Why Homan didn’t “change”
One of the most persistent misunderstandings in modern political analysis is the belief that outcomes are driven primarily by personalities.
They aren’t.
They’re driven by structures.
Homan did not need to transform into a different person under Trump. His enforcement philosophy already existed. What changed was the system’s willingness to limit it.
Obama applied a leash.
Trump removed it.
That is why the same official produced radically different public outcomes.
The microphone effect
There is one additional shift worth naming.
Under Obama, enforcement leadership largely operated out of public view. Under Trump, enforcement became performative.
Homan was no longer just executing policy. He was explaining it, defending it, and normalizing it on national television.

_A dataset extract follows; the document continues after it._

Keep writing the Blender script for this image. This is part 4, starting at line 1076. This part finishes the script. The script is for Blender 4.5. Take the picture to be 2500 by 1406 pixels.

The microphone did not create the dog.
It made its movement visible—and louder.
Visibility hardened public reaction and cemented Homan’s image as the face of immigration enforcement, even though the machinery itself predated him.
What the metaphor clarifies
The dog metaphor matters because it cuts through bad-faith arguments on both sides.
A leashed dog can still cause harm.
An unleashed dog will cause more—not because it is evil, but because nothing stops it.
Systems behave the same way.
The Obama administration attempted to restrain enforcement through policy, discretion, and framing. The Trump administration removed those restraints and rewarded maximum reach.
Same statutes.
Same agency.
Different results.
Closing clarity
Asking whether Tom Homan served under Obama is the wrong question.
The better question is:
Was the system restraining him—or releasing him?
Under Obama, enforcement was leashed.
Under Trump, it was unleashed.
Same man.
Same machinery.
Different consequences.
And if there is a lesson worth carrying forward, it’s this:
Institutions do not need villains to cause harm.
They need permission—and the absence of restraint.
Once the leash is removed, it is very difficult to pretend the dog was never capable of running.